Neural audio compression has emerged as a critical challenge in digital signal processing, particularly in achieving efficient audio representation while preserving quality. Traditional audio codecs, despite their widespread use, face limitations in achieving lower bitrates without compromising audio fidelity. While recent neural compression methods have demonstrated superior performance in reducing bitrates, they encounter significant challenges in capturing long-term audio structures. The primary limitation stems from high token granularity in existing audio tokenizers, which creates computational bottlenecks when processing extended sequences in transformer architectures. This limitation becomes particularly evident when dealing with complex audio signals that inherently contain multiple levels of abstraction, from local acoustic features to higher-level semantic structures, as observed in speech and music. Understanding and effectively representing these hierarchical structures while maintaining computational efficiency remains a fundamental challenge in audio processing systems.

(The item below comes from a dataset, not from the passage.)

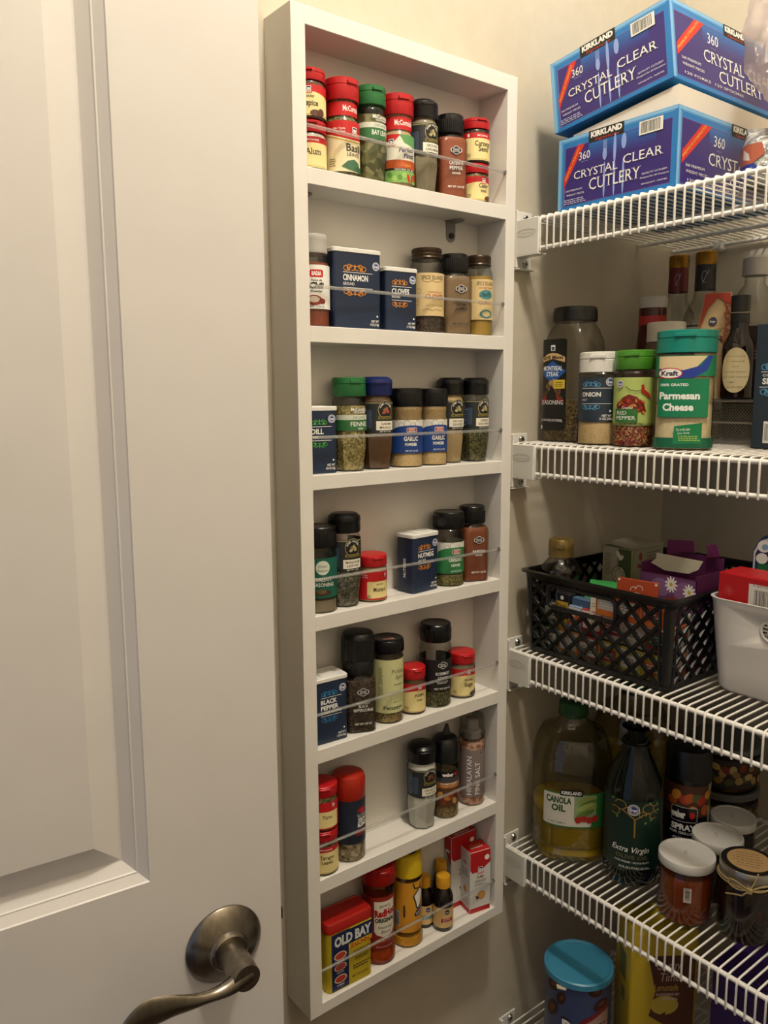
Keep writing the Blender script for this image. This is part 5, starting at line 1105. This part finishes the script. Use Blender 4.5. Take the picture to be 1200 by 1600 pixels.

Prior attempts to address audio compression challenges have primarily centered around two main approaches: neural audio codecs and multi-scale modeling techniques. Vector quantization (VQ) emerged as a fundamental tool, mapping high-dimensional audio data to discrete code vectors through VQ-VAE models. However, VQ faced efficiency limitations at higher bitrates due to codebook size constraints. This led to the development of Residual Vector Quantization (RVQ), which introduced a multi-stage quantization process. In parallel, researchers explored multi-scale models with hierarchical decoders and separate VQ-VAE models at different temporal resolutions to capture long-term musical structures, though these approaches still had limitations in balancing compression efficiency with structural representation.
Researchers from Papla Media and ETH Zurich present SNAC (Multi-Scale Neural Audio Codec), representing a significant advancement in audio compression technology by extending the residual quantization approach with multi-scale temporal resolutions. The method enhances the RVQGAN framework through strategic additions of noise blocks, depthwise convolutions, and local windowed attention mechanisms. This innovative approach enables more efficient compression while maintaining high audio quality across different temporal scales.
SNAC’s architecture extends RVQGAN by implementing a sophisticated multi-scale approach through several key components. The core structure consists of an encoder-decoder network with cascaded Residual Vector Quantization layers in the bottleneck. At each iteration, the system performs downsampling of residuals using average pooling, followed by codebook lookup and upsampling via nearest-neighbor interpolation. The architecture incorporates three key elements: noise blocks that inject input-dependent Gaussian noise for enhanced expressiveness, depthwise convolutions for efficient computation and training stability, and local windowed attention layers at the lowest temporal resolution to capture contextual relationships effectively.
Performance evaluation of SNAC demonstrates significant improvements across both speech and music compression tasks. In music compression, SNAC outperformed competing codecs like Encodec and DAC at comparable bitrates, even matching the quality of systems operating at twice its bitrate. The 32 kHz SNAC model showed similar performance to its 44 kHz counterpart, suggesting optimal efficiency at lower sampling rates. In speech compression, SNAC exhibited remarkable results, maintaining near-reference audio quality even at bitrates below 1 kbit/s. These results were validated through both objective metrics and MUSHRA listening tests conducted with audio experts, confirming SNAC’s superior performance in bandwidth-constrained applications.
SNAC represents a significant advancement in neural audio compression through its innovative multi-scale approach to Residual Vector Quantization. By operating at multiple temporal resolutions, the system effectively adapts to audio signals’ inherent structures, achieving superior compression efficiency. Comprehensive evaluations through both objective metrics and subjective testing confirm SNAC’s ability to deliver higher audio quality at lower bitrates compared to existing state-of-the-art codecs.